REQUEST
Copy out all lines of the records in which the word "objects" appears.

DATA ROWS

+===+

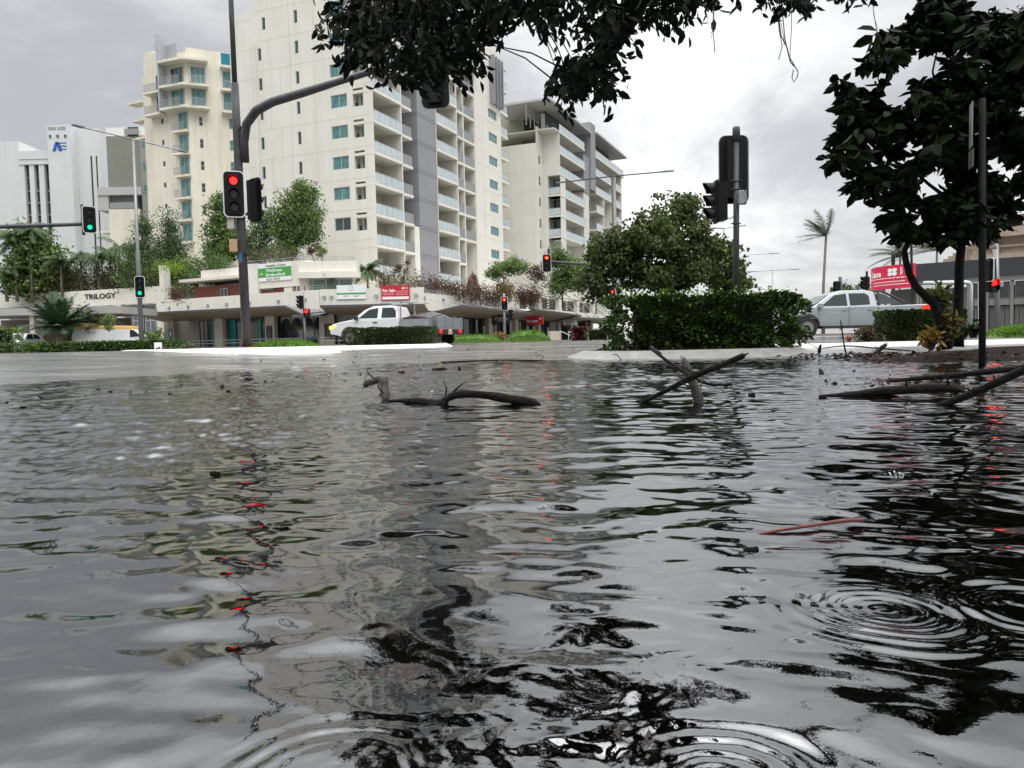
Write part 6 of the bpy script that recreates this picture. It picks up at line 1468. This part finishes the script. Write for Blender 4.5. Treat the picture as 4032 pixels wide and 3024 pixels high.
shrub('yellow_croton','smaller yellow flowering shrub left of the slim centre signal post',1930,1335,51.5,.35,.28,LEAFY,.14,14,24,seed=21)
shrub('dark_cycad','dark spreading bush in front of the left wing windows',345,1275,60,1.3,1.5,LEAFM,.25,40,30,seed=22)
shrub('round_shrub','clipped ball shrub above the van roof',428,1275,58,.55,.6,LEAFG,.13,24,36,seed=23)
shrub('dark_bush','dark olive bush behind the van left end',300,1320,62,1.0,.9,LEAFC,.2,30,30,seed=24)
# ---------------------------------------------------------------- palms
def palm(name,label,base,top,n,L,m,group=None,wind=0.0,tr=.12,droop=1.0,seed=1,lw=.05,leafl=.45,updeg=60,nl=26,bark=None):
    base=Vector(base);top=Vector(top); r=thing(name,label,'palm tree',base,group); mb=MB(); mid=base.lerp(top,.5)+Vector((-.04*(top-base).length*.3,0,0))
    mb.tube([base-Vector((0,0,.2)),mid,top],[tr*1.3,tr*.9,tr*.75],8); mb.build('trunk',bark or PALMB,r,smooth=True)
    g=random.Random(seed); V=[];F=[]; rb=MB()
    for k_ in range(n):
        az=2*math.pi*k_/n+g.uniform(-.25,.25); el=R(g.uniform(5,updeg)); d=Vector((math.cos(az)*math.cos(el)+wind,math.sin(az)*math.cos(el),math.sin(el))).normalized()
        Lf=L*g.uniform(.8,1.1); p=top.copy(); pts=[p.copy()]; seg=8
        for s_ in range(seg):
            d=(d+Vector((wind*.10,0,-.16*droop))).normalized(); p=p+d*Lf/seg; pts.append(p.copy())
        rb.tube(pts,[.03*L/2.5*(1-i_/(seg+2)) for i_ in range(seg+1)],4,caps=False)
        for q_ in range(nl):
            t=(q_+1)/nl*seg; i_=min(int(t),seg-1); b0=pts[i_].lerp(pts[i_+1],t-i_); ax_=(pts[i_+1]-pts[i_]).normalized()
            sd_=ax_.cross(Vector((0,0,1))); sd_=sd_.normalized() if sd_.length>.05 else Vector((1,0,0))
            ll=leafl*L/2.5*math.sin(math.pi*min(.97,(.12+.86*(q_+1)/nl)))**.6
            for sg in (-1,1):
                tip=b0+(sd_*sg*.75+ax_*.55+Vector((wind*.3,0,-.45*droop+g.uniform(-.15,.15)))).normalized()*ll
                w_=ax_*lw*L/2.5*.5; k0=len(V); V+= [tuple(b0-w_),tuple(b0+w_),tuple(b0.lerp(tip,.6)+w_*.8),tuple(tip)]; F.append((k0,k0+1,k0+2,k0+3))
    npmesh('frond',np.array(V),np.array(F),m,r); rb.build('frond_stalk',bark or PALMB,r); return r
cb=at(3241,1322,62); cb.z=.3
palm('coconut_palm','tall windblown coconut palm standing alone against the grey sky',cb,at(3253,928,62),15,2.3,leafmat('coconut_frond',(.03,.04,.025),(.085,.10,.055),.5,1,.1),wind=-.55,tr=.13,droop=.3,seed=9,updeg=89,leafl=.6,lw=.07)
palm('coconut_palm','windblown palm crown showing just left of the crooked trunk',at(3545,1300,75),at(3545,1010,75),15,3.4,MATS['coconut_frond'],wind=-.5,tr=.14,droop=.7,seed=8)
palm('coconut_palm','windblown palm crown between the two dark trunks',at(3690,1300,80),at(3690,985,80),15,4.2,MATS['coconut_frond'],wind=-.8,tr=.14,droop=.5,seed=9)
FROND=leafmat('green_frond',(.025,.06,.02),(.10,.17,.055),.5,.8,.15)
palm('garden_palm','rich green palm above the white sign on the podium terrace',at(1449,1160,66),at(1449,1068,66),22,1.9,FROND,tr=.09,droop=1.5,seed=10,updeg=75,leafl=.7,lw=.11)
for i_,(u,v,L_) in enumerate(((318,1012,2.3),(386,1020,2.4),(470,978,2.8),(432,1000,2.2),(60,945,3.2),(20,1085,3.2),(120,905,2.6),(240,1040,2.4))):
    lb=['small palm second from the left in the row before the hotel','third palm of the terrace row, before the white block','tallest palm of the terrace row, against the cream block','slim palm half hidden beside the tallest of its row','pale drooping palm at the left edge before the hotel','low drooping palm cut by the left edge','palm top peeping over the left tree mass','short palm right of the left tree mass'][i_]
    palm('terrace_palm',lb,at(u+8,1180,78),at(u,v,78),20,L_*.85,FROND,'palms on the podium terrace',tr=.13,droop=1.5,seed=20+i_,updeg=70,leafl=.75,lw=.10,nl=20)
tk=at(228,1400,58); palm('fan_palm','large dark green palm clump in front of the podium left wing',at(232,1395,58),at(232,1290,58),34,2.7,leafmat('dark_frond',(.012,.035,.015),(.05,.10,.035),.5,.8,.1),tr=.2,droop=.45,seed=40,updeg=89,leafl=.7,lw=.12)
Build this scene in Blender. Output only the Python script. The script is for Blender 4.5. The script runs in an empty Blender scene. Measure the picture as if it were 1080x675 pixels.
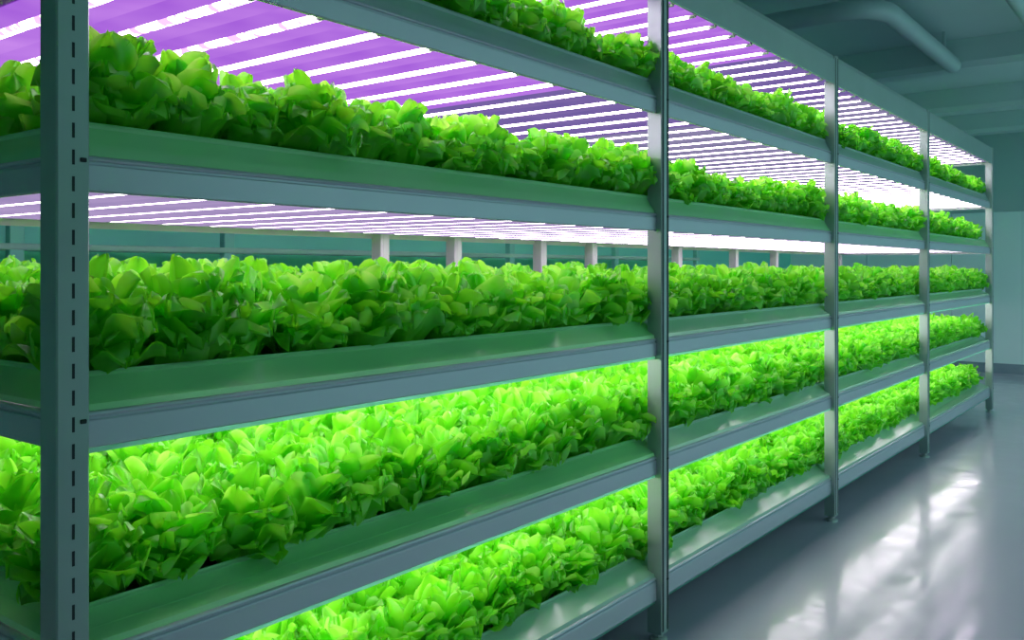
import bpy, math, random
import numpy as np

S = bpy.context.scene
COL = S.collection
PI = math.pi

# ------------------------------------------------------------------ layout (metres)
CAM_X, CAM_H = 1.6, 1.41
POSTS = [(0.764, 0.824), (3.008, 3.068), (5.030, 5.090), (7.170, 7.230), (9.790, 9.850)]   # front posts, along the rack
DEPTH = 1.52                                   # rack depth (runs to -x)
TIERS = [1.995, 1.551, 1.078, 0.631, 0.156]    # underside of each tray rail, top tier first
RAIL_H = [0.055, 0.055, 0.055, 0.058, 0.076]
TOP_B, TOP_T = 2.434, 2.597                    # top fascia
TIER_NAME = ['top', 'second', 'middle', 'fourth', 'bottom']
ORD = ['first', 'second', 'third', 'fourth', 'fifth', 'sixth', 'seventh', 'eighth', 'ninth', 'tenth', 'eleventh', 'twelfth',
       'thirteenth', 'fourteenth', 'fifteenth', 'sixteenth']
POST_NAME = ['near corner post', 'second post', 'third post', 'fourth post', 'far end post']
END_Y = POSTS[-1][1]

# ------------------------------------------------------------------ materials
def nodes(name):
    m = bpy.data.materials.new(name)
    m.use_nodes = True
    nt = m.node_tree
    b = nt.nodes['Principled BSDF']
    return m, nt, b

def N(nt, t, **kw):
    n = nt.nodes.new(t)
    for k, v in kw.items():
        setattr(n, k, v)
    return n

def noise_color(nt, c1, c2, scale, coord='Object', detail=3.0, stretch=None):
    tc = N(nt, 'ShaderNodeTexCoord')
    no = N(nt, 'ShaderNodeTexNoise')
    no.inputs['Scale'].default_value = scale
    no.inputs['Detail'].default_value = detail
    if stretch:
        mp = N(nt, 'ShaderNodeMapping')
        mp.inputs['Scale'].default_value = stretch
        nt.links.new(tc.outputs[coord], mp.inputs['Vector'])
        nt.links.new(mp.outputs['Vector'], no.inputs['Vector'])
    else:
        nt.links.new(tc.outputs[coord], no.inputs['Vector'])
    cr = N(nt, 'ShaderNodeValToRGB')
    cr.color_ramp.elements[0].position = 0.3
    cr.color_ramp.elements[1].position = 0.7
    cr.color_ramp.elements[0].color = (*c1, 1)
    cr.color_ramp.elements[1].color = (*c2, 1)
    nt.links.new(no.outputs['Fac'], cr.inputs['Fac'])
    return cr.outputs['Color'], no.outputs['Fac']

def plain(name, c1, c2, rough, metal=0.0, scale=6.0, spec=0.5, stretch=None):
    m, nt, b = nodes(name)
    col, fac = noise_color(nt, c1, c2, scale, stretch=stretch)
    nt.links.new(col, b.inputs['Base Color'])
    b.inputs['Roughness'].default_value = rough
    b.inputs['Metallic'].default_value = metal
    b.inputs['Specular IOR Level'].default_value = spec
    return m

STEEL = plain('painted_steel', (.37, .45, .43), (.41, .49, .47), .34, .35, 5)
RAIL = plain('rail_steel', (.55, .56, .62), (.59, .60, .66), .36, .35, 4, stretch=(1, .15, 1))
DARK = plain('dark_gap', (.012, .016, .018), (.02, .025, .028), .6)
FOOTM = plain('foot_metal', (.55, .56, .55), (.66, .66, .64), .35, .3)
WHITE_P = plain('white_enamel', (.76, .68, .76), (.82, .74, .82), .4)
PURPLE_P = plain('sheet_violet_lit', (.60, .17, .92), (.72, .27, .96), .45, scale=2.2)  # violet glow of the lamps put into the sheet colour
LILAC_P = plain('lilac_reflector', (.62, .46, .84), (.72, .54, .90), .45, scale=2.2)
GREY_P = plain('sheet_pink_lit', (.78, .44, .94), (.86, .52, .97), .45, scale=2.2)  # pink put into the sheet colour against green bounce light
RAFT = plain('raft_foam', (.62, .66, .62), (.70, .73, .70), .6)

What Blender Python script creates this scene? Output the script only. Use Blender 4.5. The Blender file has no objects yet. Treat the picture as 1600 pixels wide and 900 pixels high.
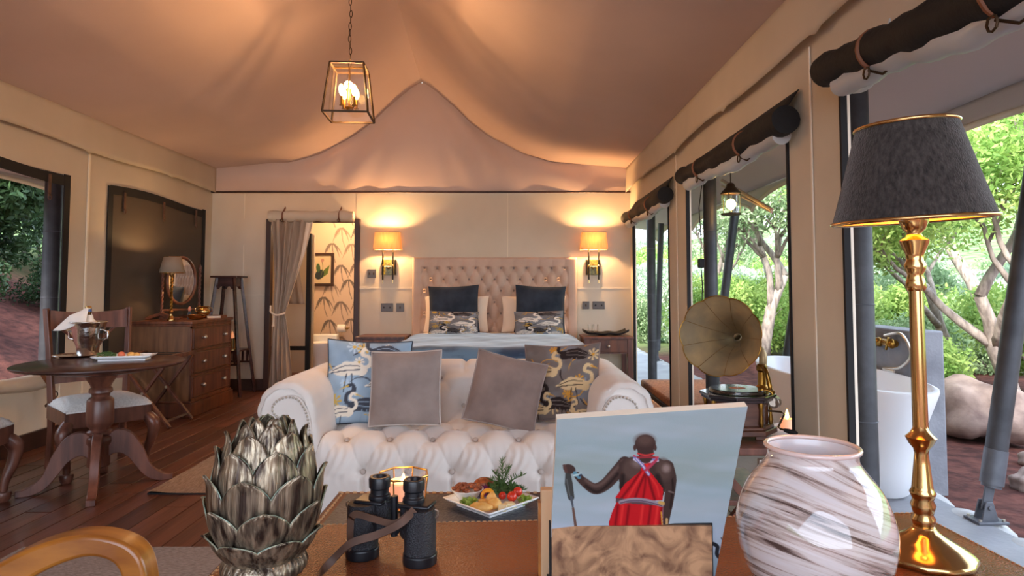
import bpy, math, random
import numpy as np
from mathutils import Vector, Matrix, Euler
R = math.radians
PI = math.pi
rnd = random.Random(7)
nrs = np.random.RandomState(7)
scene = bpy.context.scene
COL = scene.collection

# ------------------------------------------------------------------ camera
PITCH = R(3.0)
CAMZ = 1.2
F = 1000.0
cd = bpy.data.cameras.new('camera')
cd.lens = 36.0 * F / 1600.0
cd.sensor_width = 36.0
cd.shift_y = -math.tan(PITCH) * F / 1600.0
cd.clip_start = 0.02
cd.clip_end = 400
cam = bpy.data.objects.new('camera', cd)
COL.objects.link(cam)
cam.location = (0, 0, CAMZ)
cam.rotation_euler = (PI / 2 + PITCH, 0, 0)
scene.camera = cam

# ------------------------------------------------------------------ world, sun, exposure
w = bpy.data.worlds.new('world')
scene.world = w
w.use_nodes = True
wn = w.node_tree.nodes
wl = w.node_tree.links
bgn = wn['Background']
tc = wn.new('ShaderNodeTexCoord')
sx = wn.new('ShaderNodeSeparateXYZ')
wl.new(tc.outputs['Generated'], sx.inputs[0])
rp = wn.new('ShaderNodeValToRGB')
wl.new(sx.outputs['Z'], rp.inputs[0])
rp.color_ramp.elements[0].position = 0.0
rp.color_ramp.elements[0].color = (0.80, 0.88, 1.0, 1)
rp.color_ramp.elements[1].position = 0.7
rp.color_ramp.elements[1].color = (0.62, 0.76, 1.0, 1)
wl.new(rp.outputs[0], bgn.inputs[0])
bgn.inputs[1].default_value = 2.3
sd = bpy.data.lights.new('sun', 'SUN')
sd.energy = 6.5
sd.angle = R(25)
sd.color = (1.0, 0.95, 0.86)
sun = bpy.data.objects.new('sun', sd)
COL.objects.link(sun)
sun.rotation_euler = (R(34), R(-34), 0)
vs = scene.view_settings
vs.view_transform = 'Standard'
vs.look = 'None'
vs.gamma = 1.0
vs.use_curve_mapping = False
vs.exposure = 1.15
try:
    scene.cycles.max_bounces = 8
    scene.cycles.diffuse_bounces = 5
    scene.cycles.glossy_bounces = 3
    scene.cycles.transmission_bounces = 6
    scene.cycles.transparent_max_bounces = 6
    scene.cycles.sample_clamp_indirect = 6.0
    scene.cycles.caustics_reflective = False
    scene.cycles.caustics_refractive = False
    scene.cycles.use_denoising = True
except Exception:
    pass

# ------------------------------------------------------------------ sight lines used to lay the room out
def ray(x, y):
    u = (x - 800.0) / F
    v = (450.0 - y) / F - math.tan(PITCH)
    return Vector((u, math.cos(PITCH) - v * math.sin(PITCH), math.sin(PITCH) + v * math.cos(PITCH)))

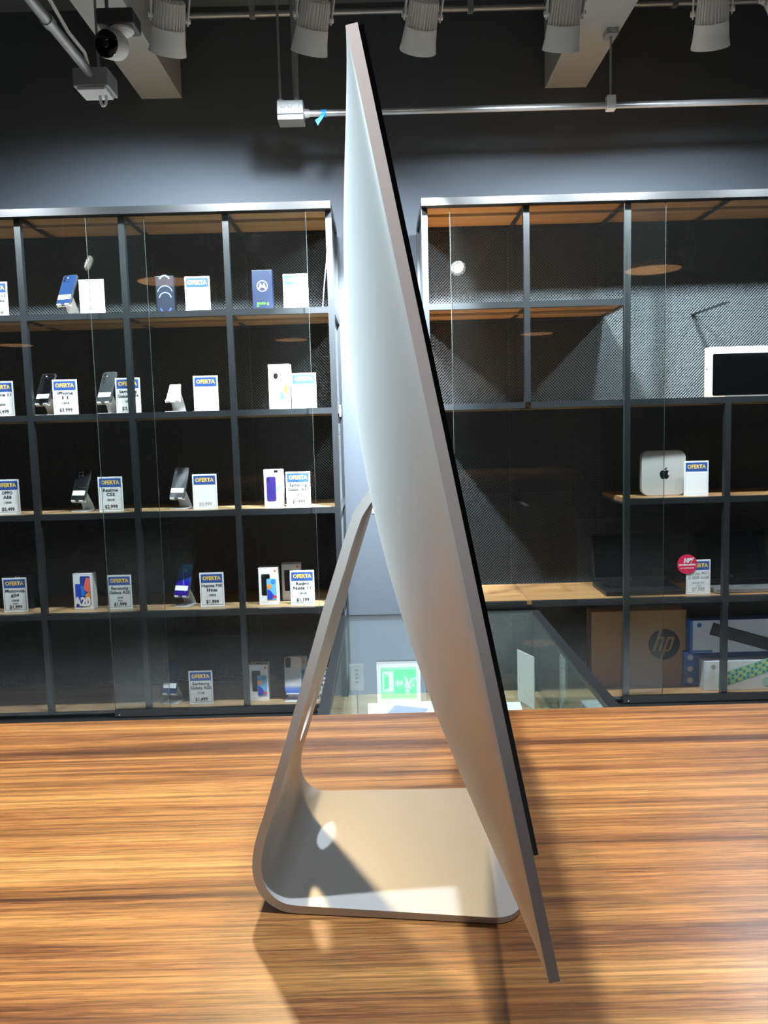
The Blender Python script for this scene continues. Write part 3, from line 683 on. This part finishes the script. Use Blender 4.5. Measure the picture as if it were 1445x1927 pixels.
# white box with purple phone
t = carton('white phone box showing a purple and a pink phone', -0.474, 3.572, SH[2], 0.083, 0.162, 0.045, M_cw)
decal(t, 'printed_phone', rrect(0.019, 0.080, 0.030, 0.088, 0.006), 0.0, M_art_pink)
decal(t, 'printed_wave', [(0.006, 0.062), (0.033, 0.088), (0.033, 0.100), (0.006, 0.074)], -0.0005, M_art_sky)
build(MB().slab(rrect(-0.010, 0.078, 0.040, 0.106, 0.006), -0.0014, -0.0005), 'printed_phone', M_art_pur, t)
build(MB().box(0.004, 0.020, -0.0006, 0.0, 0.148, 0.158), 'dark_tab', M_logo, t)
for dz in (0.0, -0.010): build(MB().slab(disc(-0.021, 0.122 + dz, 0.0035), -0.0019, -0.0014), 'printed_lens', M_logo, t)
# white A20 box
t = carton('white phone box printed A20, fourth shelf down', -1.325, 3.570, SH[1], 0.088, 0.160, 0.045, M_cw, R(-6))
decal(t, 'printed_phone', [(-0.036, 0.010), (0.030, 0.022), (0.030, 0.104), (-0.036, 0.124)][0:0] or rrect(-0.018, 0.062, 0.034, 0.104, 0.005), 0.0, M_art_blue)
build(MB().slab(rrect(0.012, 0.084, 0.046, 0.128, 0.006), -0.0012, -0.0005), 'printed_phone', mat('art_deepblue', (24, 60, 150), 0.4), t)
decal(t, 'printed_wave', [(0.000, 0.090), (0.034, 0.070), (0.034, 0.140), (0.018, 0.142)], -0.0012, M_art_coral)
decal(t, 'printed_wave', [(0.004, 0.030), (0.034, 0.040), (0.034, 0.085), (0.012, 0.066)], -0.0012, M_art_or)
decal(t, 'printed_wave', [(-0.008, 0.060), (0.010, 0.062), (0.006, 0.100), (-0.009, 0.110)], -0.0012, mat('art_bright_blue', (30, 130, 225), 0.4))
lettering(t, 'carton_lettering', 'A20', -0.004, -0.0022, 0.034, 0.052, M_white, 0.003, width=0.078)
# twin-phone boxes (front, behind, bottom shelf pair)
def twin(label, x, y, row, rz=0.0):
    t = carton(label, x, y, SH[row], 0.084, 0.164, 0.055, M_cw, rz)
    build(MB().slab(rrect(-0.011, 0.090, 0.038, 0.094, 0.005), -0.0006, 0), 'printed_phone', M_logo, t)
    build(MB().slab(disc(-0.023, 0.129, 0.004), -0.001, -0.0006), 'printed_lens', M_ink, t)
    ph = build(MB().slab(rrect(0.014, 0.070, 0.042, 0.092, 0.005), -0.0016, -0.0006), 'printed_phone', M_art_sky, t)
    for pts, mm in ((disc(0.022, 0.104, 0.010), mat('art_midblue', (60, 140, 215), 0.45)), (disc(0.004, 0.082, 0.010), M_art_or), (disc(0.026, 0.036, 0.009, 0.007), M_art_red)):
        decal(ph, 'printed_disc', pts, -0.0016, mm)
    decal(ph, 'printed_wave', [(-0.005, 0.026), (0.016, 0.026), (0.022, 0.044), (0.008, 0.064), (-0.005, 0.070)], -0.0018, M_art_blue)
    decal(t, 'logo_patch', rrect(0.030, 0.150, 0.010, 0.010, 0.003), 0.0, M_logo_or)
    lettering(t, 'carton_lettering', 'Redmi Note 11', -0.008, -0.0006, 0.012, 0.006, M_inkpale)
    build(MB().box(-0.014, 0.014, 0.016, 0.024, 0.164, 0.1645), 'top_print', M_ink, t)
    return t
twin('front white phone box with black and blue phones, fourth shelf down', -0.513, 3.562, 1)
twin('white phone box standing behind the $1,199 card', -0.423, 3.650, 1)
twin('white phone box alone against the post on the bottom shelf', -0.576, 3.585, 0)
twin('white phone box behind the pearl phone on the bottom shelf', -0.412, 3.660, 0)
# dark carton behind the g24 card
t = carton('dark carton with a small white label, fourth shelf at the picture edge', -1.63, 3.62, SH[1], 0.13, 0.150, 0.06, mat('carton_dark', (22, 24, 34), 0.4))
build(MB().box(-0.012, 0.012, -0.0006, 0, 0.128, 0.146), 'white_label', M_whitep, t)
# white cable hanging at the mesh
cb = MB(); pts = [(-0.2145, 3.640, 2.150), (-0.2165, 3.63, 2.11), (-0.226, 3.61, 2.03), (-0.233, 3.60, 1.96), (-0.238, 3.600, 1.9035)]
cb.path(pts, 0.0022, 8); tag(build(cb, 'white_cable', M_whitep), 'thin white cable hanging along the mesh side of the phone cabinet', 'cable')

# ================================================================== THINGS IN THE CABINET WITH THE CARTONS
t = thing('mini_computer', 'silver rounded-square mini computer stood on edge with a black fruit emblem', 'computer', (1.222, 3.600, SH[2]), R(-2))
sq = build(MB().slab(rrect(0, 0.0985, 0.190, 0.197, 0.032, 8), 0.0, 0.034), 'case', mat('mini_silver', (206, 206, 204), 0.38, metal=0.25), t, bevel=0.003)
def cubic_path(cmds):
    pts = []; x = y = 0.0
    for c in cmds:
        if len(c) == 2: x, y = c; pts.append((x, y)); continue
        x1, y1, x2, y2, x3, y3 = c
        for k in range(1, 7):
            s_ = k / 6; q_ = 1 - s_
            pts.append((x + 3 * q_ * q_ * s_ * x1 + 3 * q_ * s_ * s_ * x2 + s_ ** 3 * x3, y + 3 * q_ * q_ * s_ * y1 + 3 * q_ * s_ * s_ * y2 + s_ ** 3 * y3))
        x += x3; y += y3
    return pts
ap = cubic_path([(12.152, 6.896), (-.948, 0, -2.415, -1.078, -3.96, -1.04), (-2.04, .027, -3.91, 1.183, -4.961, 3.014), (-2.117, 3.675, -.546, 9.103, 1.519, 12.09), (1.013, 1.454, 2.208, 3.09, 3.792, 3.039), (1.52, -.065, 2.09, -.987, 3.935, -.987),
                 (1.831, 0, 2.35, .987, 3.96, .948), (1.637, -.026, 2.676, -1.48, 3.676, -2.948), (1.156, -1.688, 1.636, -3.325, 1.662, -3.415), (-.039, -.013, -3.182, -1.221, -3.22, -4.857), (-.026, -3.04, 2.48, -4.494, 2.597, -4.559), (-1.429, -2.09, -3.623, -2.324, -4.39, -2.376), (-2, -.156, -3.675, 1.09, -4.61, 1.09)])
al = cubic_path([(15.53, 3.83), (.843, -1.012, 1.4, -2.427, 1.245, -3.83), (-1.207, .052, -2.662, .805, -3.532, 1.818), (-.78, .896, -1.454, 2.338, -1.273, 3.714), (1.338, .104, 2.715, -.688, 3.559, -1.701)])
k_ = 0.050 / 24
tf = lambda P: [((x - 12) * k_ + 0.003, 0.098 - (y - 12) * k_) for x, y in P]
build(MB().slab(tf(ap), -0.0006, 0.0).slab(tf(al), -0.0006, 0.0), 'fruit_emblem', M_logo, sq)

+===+

RESULT
What Blender Python script creates this scene? Output the script only. Use Blender 4.5. The Blender file has no objects yet. Treat the picture as 1600 pixels wide and 900 pixels high.
cam = bpy.data.objects.new('camera', cd)
COL.objects.link(cam)
sun = bpy.data.objects.new('sun', sd)
COL.objects.link(sun)